THE WIKILEAKS founder is to be extradited to Sweden within 10 days to face allegations that he raped and sexually assaulted two women there last year, following a decision by a London court.
Mr Assange will appeal, his legal team has confirmed.
Julian Assange, clearly unhappy outside the court later, yesterday dismissed the ruling as “a rubber-stamping” exercise. “It comes as no surprise but it is nevertheless wrong. It comes as the result of a European arrest warrant system run amok,” he said. He will remain on bail until the appeal is heard.
In a detailed judgment, Judge Howard Riddle in Westminster Magistrates Court’s rejected all of the arguments put forward by Mr Assange’s legal team at three previous sittings in a court adjoining Belmarsh high-security prison in east London. He particularly rejected the argument that Swedish prosecutor Marianne Ny was not authorised to issue the European arrest warrant.
The Australian listened impassively as Judge Riddle delivered a scathing criticism of his Swedish lawyer, Björn Hurtig, whom he described as “an unreliable witness”. He accused him of deliberately trying to mislead the court about alleged efforts that he made to contact the WikiLeaks founder before Mr Assange left Sweden at the end of September.
Judge Riddle said Mr Hurting could produce no records, including those of mobile telephone calls or text messages, to prove that he had made any such attempt. “It would be a reasonable assumption from the facts that Mr Assange was deliberately avoiding interrogation before he left Sweden.”
Mr Hurtig’s declaration in a written statement to the court before he gave evidence, that it was “astonishing” that Ms Ny had made no effort to interview Mr Assange before he left, was untrue, although he had tried to correct that in his oral testimony, but only in a “low-key” fashion.
“Mr Hurtig must have realised the significance of . . . his proof when he submitted it,” Judge Riddle told the magistrates court, which was attended by a large number of international journalists. “I do not accept that this was a genuine mistake. It cannot have slipped his mind.
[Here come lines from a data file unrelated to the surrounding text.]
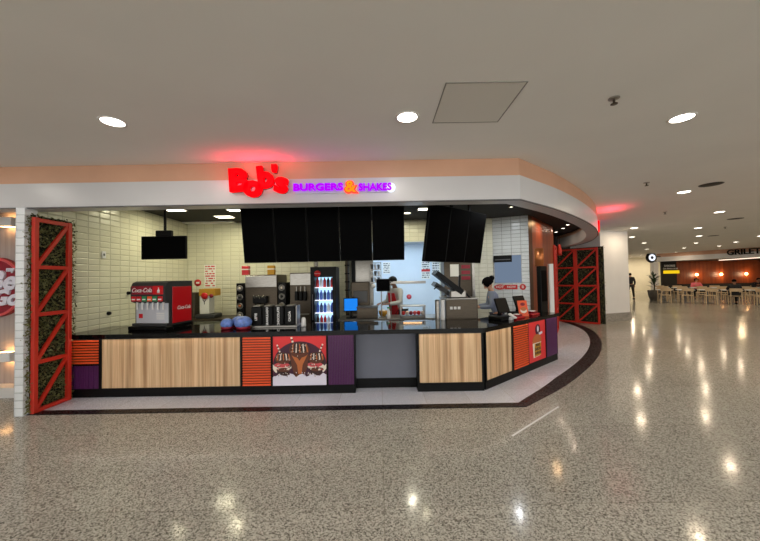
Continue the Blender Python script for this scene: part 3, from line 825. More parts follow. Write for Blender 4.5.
for x, lab in ((-.16,'small steel pan on the worktable behind the grey box'),(.03,'brown mixing bowl on the worktable under the small monitor')):
    t = thing('mixing_bowl', lab, 'bowl', (x+.02,6.80,WT))
    MB().lathe([(0,0),(.05,0),(.085,.06),(.09,.12),(.083,.12),(.07,.05),(0,.02)], n=20).build('bowl', M['steel' if x < 0 else 'kraft'], t)
    MB().ball((0,0,.10),(.06,.06,.05),12,8).build('contents', M['brown_choc' if x < 0 else 'cream'], t)
# food warmer with wrapped items
t = thing('food_warmer', 'steel food warmer tray with red wrapped snacks under a warm lamp', 'food warmer', (.66,6.55,WT))
MB().rbox(-.26,.24,-.14,.14,0,.05,.006).build('base', M['steel'], t)
mb = MB()
for x in (-.25,.23): mb.box(x-.01,x+.01,-.13,.13,.05,.23)
mb.build('side', M['steel'], t)
MB().rbox(-.27,.25,-.14,.14,.23,.255,.006).build('hood', M['steel'], t)
MB().box(-.2,.18,-.02,.02,.222,.229).build('lamp', em('warmer_lamp',(255,190,120),6), t)
for k in range(6):
    o = MB().ball((0,0,.044),(.04,.05,.044),12,8).build('wrapped_snack', M[('red','cream','maroon','pink','red','cream')[k]], None, (.66-.2+.078*k,6.50,WT+.052))
    tag(o, 'wrapped snack in the steel food warmer, number %s from the cook' % ('one','two','three','four','five','six')[k], 'snack', 'snacks in the food warmer')
t = thing('kitchen_shelf', 'narrow steel shelf rail crossing behind the cook', 'shelf', (.62,7.3,0))
MB().rbox(-.42,.42,-.05,.05,1.56,1.62,.006).build('rail', M['steel'], t)
MB().cyl((-.38,0,.007),(-.38,0,1.56),.012,n=8).build('upright', M['steel'], t)

# fryer / press grill with open black lids
t = thing('press_grill', 'steel press grill with two black lids raised, behind the counter', 'grill', (1.45,6.02,.006))
MB().rbox(-.26,.32,-.22,.38,.10,1.28,.01).build('body', M['steel_dark'], t)
MB().rbox(-.27,.33,-.24,.40,1.28,1.30,.004).build('top_plate', M['steel'], t)
for k in range(3): MB().rbox(-.19+k*.07,-.14+k*.07,-.228,-.219,1.10,1.15,.003).build('control_label', M['white'], t)
MB().box(-.24,.30,-.20,.36,0,.10).build('plinth', M['black'], t)
mb = MB().rbox(-.16,.14,-.14,.2,1.30,1.44,.02); mb.build('hinge_block', M['steel'], t)
MB().bar((-.42,-.02,1.78),(.06,.02,1.40),.09,.34,(0,1,0)).build('lid', M['black'], t)
MB().bar((-.42,.10,1.57),(-.10,.14,1.34),.08,.26,(0,1,0)).build('lid', M['dark_grey'], t)
MB().bar((.02,-.1,1.50),(.24,-.05,1.28),.03,.03,(0,1,0)).build('lid_arm', M['black'], t)
MB().bar((.02,-.1,1.50),(.03,-.1,1.72),.03,.03,(0,1,0)).build('lid_arm', M['black'], t)
MB().tube([(-.46,-.16,1.47),(-.40,-.16,1.53),(-.34,-.16,1.50)],.012).build('handle', M['black'], t)
for i, (x, h, c) in enumerate(((1.035,.36,'steel'),(1.13,.38,'white'))):
    t = thing('steel_canister', ('steel canister by the food warmer, next to the grill','pale canister touching the side of the press grill')[i], 'canister', (x,5.82,.006))
    MB().cyl((0,0,.0),(0,0,.92+h-.02),.042,n=18).build('body', M[c], t)
    MB().cyl((0,0,.92+h-.02),(0,0,.92+h),.046,.03,n=18).build('lid', M['steel'], t)

# ------------------------------------------------------------------ registers, promo stand on the angled counter
def register(label, p, rz):
    t = thing('cash_register', label, 'register', (p.x,p.y,TOP), rz)
    MB().rbox(-.15,.15,-.12,.16,0,.07,.01).build('base', M['black'], t)
    MB().bar((0,.04,.06),(0,.0,.26),.06,.04,(0,1,0)).build('neck', M['black'], t)
    sc_ = MB().rbox(-.15,.15,-.018,.018,-.13,.13,.008,mtx=T(0,-.02,.25,rx=R(-20))).build('screen_case', M['black'], t)
    MB().box(-.135,.135,.018,.021,-.115,.115,mtx=T(0,-.02,.25,rx=R(-20))).build('display', M['blue_screen'], sc_)
    return t
register('black cash register screen beside the uniformed cashier', A+da*.95+nn*.25, aa+R(-8))
register('black cash register screen behind the orange promo card', A+da*1.74+nn*.33, aa+R(-10))
p = A+da*1.60+nn*.16
t = thing('promo_card', 'orange standing promo card with a burger picture on the angled counter', 'display card', (p.x,p.y,TOP), aa+R(-25))
MB().box(-.10,.10,-.005,.005,0,.30,mtx=T(rx=R(-12))).build('card', M['orange'], t)
mb = MB(); disc(mb, 0, .11, .07, .045, -.008, 1); disc(mb, 0, .14, .06, .035, -.011, 0); disc(mb,0,.23,.05,.03,-.008,2)
mb2 = MB(); mb2.add(mb.v, [], 0); mb.v = [tuple(T(rx=R(-12)) @ Vector(v)) for v in mb.v]; mb.build('artwork', [M['caramel'],M['cream'],M['maroon']], t)
for s_, o_, w, lab in ((1.30,.16,.16,'red tray with paper at the near side of the orange promo card'),(1.98,.20,.15,'red tray beyond the orange promo card near the counter end')):
    p = A+da*s_+nn*o_
    t = thing('napkin_tray', lab, 'tray', (p.x,p.y,TOP), aa)
    MB().rbox(-w,w,-.09,.09,0,.03,.008).build('tray', M['red'], t)
    MB().rbox(-w*.6,w*.6,-.07,.07,.03,.07,.01).build('holder', M['maroon'], t)
    MB().box(-w*.4,w*.3,-.05,.03,.07,.078).build('napkins', M['paper'], t)
p = A+da*1.02+nn*.10
t = thing('card_reader', 'small white card reader by the cashier screen', 'card reader', (p.x,p.y,TOP), aa)
MB().rbox(-.04,.04,-.07,.07,.02,.05,.008,mtx=T(0,0,.04,rx=R(30))).build('body', M['white'], t)
MB().rbox(-.04,.04,-.02,.06,0,.05,.006).build('stand', M['white'], t)
# stickers and pass window on the diagonal white tiled wall
wd = (Vector((3.50,7.45))-Vector((2.78,7.80))); wa = math.atan2(wd.y,wd.x); wn = wd.normalized()
def onw(s, z): q = Vector((2.78,7.80))+wn*s; return (q.x,q.y,z)
t = thing('serving_window', 'pale blue serving window with a dark header in the white tiled wall', 'window', onw(.33,1.86), wa)
MB().box(-.31,.31,-.012,0,-.34,.34).build('window_frame', M['steel'], t)
MB().box(-.30,.30,-.016,-.012,-.33,.33).build('pane', M['pane_sheen'], t)
MB().rbox(-.31,.10,-.06,-.016,.17,.33,.006).build('header', M['black'], t)
MB().box(-.28,.07,-.064,-.06,.22,.24).build('header_stripe', M['grey'], t)
for s_, w, h, shp, lab in ((.14,.13,.065,0,'red dome-shaped sticker under the serving window'),(.40,.15,.055,1,'red oblong sticker under the serving window'),(.65,.07,.07,2,'red round sticker under the serving window')):
    t = thing('wall_sticker', lab, 'sticker', onw(s_,1.43), wa)
    mb = MB()
    if shp == 1: mb.rbox(-w,w*.9,-.006,-.001,-h,h,.002)
    else: disc(mb,0,0,w,h,-.001,0,th=.005)
    mb.build('sticker', M['red_ink'], t)
    mb = MB(); text_mb(('HOT','NOW','B')[shp], h*1.3, .002, .001, mtx=T(0,-.008,0), mb=mb); mb.build('mark', M['paper'], t)

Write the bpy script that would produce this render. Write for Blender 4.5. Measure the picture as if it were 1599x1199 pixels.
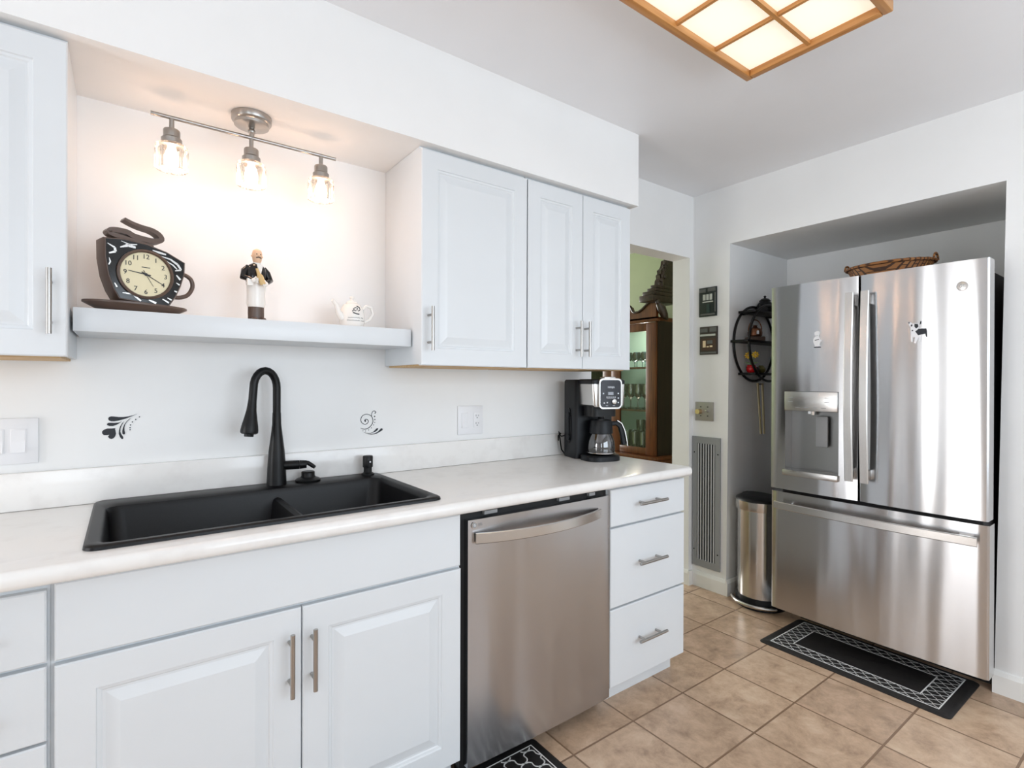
import bpy, bmesh, math, random
from mathutils import Vector, Matrix
random.seed(7)
S = bpy.context.scene
for o in list(bpy.data.objects): bpy.data.objects.remove(o)
COL = S.collection
PI = math.pi

# ------------------------------------------------------------------ camera
def look(yaw, pitch, roll):
    f = Vector((math.sin(yaw)*math.cos(pitch), math.cos(yaw)*math.cos(pitch), math.sin(pitch)))
    r = Vector((math.cos(yaw), -math.sin(yaw), 0)); u = r.cross(f)
    r2 = r*math.cos(roll)+u*math.sin(roll); u2 = u*math.cos(roll)-r*math.sin(roll)
    return Matrix((r2, u2, -f)).transposed()
cam = bpy.data.cameras.new('camera'); cam.sensor_width = 36; cam.lens = 818.2/1599*36
cam.clip_start = 0.02
camo = bpy.data.objects.new('camera', cam); COL.objects.link(camo)
camo.matrix_world = Matrix.Translation((0, -2.0, 1.276)) @ look(math.radians(36.40), math.radians(-0.167), math.radians(0.173)).to_4x4()
S.camera = camo

# ------------------------------------------------------------------ world, light, exposure
S.view_settings.view_transform = 'Standard'; S.view_settings.look = 'None'
S.view_settings.gamma = 1; S.view_settings.use_curve_mapping = False
S.view_settings.exposure = 0.06
W = bpy.data.worlds.new('sky'); S.world = W; W.use_nodes = True
wb = W.node_tree.nodes['Background']; wb.inputs[0].default_value = (0.80, 0.90, 1.0, 1); wb.inputs[1].default_value = 1.0
def area(name, loc, rot, sx, sy, power, col=(1, 1, 1)):
    l = bpy.data.lights.new(name, 'AREA'); l.shape = 'RECTANGLE'; l.size = sx; l.size_y = sy
    l.energy = power; l.color = col
    o = bpy.data.objects.new(name, l); o.location = loc; o.rotation_euler = rot; COL.objects.link(o); return o
def point(name, loc, power, col, r=0.02):
    l = bpy.data.lights.new(name, 'POINT'); l.energy = power; l.color = col; l.shadow_soft_size = r
    o = bpy.data.objects.new(name, l); o.location = loc; COL.objects.link(o); return o
RX0, RY0, CEIL = -2.7, -3.6, 2.455
# daylight through the rear windows and the added left glass door
area('daylight_rear', (1.4, RY0-0.06, 1.5), (math.radians(90), 0, 0), 2.2, 1.3, 42, (0.80, 0.90, 1.0))
area('daylight_rear_left', (-1.3, RY0-0.06, 1.5), (math.radians(90), 0, 0), 0.8, 1.3, 13, (0.84, 0.92, 1.0))
area('added_daylight_left', (RX0-0.06, -0.73, 1.05), (math.radians(90), 0, math.radians(-90)), 0.98, 1.95, 38, (0.97, 0.98, 1.0))
area('dining_fill', (2.2, 4.1, 1.5), (math.radians(-90), 0, 0), 1.2, 1.3, 85, (1.0, 0.98, 0.94))  # light added to brighten the dining room, source unseen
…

The statement was a deliberate attempt to mislead the court.”
He acknowledged that there has been “considerable adverse publicity” about Mr Assange in the Swedish press and in the Swedish parliament, including from the country’s prime minister Fredrik Reinfeldt, but the best place to investigate if there had been any irregularities was before a Swedish court, he said.
Mr Assange faces four allegations, including one that he had sex with one of the women while she was asleep, without a condom and without her agreement. He could face four years in jail if found guilty. The evidence in Swedish rape cases is given in private, although the arguments from lawyers are presented in public.
Rejecting the argument of Mr Assange’s barrister Geoffrey Robertson, that this would be “a secret trial”, Judge Riddle said: “None of the points raised by the Assange defence establishes an abuse of process. I have no doubt this defendant is wanted for prosecution in Sweden . . . the boundary between suspicion and prosecution has been crossed.”